The film, which will be showing at the Paris Gay Film Festival soon and also in New Zealand (it has already been shown in New York) is a vivid and gripping account of a traditional society where men who identify themselves as a 'third gender' struggle for their rights. Nepal, unlike the Islamic states, has no strong religious block and the dominant Hindu and Buddhist religious authorities have not led homophobic or transgenderphobic attacks in the same way as religious authorities in Christian or Muslim countries. Sunil explained after the film during a q and a that the concept of sexuality is a alien one in South Asia, so many can understand that someone is third gender but not thaty they are gay or lesbian.
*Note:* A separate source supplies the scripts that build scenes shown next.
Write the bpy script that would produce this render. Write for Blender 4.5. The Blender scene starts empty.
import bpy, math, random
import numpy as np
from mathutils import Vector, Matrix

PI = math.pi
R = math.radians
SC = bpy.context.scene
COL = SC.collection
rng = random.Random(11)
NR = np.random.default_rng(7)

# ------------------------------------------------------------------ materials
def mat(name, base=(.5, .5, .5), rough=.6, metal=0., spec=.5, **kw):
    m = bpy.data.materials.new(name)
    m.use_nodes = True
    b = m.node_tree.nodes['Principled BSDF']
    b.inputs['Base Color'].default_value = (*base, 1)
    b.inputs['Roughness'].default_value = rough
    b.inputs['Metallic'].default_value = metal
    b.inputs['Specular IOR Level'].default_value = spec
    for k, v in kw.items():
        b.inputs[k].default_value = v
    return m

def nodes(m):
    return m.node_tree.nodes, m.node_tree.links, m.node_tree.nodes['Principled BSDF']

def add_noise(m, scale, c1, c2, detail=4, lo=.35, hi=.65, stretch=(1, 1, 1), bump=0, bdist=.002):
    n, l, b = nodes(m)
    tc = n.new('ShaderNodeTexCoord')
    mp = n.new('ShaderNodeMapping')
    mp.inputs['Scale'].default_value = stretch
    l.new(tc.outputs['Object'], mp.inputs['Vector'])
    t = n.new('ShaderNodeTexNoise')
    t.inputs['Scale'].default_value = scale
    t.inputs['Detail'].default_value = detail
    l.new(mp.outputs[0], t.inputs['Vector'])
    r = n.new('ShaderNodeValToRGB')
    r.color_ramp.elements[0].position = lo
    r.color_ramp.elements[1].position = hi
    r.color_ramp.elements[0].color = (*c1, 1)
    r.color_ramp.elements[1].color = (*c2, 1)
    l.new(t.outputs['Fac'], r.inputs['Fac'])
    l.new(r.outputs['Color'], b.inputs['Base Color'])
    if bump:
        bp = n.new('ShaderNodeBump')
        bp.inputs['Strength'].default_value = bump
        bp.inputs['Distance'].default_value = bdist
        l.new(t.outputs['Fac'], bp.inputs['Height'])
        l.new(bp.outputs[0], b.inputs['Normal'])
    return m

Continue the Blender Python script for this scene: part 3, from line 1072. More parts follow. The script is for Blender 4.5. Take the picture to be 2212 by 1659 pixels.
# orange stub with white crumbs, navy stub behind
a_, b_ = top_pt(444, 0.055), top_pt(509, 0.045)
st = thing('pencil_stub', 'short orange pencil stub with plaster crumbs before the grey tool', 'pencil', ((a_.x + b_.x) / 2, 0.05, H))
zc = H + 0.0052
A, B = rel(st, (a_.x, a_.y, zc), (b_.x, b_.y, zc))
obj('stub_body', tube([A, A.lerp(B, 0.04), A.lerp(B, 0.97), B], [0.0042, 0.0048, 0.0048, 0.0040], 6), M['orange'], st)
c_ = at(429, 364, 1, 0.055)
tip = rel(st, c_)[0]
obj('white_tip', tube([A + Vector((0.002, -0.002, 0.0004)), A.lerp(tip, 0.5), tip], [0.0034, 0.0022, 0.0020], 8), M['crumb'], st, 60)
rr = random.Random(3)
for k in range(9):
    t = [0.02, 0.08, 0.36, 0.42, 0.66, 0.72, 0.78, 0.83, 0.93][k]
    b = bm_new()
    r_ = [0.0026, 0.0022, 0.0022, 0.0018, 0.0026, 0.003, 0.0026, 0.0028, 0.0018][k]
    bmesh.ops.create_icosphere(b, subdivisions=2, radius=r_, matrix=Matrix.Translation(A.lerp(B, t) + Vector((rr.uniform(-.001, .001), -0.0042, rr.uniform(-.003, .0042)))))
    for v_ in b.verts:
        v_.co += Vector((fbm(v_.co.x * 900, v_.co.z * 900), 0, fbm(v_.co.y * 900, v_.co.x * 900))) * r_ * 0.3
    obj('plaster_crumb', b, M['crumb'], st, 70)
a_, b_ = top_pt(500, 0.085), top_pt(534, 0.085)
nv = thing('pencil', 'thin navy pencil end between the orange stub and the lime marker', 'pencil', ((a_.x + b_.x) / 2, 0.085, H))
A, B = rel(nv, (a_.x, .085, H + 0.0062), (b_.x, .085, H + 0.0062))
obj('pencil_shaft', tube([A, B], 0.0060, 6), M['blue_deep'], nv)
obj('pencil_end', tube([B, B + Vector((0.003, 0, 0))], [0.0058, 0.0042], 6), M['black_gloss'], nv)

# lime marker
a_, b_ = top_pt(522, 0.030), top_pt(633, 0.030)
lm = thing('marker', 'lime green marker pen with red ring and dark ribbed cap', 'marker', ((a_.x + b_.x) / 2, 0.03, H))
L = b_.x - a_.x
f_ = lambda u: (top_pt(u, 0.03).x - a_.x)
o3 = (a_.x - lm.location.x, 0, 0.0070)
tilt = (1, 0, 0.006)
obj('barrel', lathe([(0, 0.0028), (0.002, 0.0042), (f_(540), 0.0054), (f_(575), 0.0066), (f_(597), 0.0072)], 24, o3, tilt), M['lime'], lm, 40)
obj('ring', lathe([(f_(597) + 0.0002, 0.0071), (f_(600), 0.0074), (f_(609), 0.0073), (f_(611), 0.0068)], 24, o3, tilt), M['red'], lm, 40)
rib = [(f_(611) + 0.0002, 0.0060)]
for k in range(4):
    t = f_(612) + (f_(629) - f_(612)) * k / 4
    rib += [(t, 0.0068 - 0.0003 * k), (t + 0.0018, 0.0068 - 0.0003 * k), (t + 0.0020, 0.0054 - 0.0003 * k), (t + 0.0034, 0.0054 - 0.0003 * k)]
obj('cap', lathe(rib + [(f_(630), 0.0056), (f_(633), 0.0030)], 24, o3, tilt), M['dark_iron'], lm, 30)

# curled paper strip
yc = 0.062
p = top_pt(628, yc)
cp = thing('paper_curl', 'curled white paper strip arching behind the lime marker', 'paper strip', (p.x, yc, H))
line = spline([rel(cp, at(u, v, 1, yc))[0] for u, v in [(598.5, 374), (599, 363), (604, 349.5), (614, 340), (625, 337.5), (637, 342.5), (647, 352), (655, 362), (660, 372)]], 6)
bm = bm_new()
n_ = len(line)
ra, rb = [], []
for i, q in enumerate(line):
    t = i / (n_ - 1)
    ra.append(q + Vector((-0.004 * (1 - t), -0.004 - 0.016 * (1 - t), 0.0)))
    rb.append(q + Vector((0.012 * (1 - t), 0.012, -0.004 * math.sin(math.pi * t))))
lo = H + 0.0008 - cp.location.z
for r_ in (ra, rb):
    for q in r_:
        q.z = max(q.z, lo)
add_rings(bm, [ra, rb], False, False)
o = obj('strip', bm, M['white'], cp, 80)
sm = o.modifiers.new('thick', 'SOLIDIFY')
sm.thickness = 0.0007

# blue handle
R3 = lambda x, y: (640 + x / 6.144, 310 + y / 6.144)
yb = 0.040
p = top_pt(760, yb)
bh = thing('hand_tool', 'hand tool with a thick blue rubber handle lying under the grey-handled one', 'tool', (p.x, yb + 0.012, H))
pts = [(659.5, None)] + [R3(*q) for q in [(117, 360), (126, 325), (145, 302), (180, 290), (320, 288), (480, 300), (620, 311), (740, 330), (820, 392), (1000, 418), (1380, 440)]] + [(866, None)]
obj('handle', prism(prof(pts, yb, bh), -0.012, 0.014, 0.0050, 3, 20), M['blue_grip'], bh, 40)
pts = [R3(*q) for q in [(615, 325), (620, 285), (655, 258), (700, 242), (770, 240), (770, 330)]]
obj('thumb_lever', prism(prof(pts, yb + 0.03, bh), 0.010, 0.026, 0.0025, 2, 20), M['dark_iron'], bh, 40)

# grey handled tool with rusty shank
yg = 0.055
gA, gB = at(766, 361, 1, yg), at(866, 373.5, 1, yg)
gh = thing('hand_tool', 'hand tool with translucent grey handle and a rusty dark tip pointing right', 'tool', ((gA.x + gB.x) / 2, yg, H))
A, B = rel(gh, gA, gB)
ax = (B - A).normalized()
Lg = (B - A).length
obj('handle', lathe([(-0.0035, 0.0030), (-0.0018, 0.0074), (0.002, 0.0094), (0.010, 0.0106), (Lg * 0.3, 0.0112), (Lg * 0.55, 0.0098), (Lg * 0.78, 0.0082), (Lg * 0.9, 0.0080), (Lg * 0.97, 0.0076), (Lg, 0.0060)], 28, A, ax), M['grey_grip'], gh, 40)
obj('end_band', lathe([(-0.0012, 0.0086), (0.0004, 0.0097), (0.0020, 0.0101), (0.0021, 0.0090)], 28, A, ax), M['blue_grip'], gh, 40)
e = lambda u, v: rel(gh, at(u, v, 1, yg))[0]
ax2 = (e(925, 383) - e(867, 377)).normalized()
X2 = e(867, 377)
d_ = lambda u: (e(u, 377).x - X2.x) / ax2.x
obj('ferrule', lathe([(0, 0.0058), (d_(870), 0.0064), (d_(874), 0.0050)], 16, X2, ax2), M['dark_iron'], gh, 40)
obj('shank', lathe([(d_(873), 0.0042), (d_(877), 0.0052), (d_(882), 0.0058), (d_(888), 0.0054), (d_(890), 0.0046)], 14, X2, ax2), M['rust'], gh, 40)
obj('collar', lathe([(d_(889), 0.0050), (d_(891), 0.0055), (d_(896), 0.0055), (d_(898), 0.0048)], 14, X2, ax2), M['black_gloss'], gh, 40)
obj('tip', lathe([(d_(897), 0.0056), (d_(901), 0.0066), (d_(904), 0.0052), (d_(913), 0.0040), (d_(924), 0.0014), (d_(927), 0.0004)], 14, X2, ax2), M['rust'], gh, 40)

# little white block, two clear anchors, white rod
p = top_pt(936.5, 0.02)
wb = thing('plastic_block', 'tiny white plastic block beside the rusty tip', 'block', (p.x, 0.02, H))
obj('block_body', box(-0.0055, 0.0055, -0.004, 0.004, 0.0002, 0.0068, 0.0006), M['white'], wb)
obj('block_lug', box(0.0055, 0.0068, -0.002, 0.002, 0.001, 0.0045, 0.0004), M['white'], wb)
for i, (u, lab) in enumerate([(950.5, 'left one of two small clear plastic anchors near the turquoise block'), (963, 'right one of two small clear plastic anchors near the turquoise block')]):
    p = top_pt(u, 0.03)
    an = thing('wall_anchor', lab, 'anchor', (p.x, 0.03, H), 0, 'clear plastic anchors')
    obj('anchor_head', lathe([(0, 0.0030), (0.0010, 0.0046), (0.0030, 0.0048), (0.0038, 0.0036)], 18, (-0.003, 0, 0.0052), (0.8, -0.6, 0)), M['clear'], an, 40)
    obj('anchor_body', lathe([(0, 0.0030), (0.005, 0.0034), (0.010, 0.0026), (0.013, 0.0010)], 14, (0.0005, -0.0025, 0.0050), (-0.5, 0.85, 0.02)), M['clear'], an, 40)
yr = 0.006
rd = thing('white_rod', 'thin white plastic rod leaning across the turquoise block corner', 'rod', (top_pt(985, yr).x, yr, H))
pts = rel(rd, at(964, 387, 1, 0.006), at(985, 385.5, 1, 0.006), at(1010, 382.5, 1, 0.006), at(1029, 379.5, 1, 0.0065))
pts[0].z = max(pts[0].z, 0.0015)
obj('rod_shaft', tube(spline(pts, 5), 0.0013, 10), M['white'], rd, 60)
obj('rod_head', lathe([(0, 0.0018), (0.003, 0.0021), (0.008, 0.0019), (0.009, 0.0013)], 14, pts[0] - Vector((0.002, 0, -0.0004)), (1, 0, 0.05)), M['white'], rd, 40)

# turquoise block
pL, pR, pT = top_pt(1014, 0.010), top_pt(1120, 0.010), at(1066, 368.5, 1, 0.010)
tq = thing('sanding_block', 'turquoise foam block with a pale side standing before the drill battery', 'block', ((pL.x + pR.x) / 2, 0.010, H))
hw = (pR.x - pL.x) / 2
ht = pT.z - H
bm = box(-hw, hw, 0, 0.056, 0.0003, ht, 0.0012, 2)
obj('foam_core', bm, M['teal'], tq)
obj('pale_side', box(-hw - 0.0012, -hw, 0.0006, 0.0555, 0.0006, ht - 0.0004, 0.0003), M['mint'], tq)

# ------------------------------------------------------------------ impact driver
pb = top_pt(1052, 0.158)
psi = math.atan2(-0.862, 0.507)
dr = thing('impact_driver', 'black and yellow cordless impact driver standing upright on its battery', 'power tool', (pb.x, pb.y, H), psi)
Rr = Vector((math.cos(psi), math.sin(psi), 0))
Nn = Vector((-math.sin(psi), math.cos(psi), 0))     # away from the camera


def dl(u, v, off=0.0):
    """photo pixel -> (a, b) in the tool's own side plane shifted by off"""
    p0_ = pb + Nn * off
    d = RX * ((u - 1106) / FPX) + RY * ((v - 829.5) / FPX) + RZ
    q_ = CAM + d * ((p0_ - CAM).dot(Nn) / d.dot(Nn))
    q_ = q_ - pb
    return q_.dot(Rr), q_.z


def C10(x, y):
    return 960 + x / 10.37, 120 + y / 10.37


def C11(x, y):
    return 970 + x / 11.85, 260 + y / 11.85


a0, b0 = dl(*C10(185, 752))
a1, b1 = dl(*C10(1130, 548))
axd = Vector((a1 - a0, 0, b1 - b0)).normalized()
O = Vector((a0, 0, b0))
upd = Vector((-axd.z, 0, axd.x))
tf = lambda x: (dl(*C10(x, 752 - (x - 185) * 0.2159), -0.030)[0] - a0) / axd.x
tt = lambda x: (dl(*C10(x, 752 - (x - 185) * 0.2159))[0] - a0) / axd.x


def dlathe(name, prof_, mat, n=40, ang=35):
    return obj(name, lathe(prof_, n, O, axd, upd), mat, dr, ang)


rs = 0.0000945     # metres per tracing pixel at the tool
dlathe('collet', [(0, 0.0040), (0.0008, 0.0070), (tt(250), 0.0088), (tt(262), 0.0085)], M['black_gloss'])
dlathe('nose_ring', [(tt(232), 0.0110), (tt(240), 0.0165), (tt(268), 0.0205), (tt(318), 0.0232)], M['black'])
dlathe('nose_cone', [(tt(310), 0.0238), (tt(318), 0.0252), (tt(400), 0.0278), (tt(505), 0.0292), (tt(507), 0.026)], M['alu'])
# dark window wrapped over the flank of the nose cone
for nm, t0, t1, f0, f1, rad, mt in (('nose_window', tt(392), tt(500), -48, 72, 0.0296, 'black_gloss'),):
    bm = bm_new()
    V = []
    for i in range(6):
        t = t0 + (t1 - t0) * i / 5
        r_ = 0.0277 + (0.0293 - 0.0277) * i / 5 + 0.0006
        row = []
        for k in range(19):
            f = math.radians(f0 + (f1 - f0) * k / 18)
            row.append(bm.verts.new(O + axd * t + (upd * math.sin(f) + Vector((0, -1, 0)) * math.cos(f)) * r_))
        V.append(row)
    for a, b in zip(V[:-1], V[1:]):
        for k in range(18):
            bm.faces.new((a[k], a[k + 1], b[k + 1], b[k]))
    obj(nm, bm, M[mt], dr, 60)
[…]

The director of the film related how one British gay man speaking with the Methis as the third gender people are called, was completely culturally lost, when they explained that they were not gay, and indeed many of them are heterosexual. But many of them have been ostracised by their families and were it not for the efforts of the Blue Diamond Society, which Sunil founded, and which also does tremendous work in the field of HIV/AIDS, they would be reduced to begging or prostitution. Indeed, Sunil explained that many of them have ended up as sex workers and some have even been sent by their families to India to work there as indentured prostitutes and one gave a heart rending account of how he had been raped in India by his employer as a 15 year old.
After the film I went with Sunil and the director, Catherine Donaldson, for a drink and she regaled us with stories of Nepal. One was about an incident where she went with several of the Mehtis over the open border to India, which Nepalese citizens can do but not others. On being threatened with arrest as a UK citizen, the Mehtis rounded on the Nepalese border guards and their Indian counterparts and threatened to expose them as having slept with them to their wives, or in some cases threatened to never have sex with them again. This did the trick and the director was released with a mild caution.
Sunil also told us how he had been elected by accident, having registered his name with a small leftwing party. All of the other candidates were deemed ineligible by the Electoral Commission because of irregularities over their addresses etc and Sunil found himself completely unexpectantly in the Nepalese parliament. He is very interested in environmental issues and is considering establishing a Green Party in Nepal with the support of the LGBT and transgender community there. He was en route to visit some gay MPs in Ireland and was having a reception the following night after the film in London with Peter Tatchell as a guest speaker. I am putting Sunil in touch with the Global Greens and he is certainly very concerned not just about human rights in Nepal but also about environmental degradation in this very poor but beautiful country. The film has an inspiring ending in that it shows one Mehti who comes out in his village on his return from Kathmandu and is accepted by his family and is applauded at his university by fellow students after addressing them . Things are really improving there and I hope to visit this beautiful and fascinating country some day. Sunil and Catherine were also wonderful people to meet and I will continue to support the campaign in Nepal as much as I can as a member of the Green Party's international committee and an LGBT activist.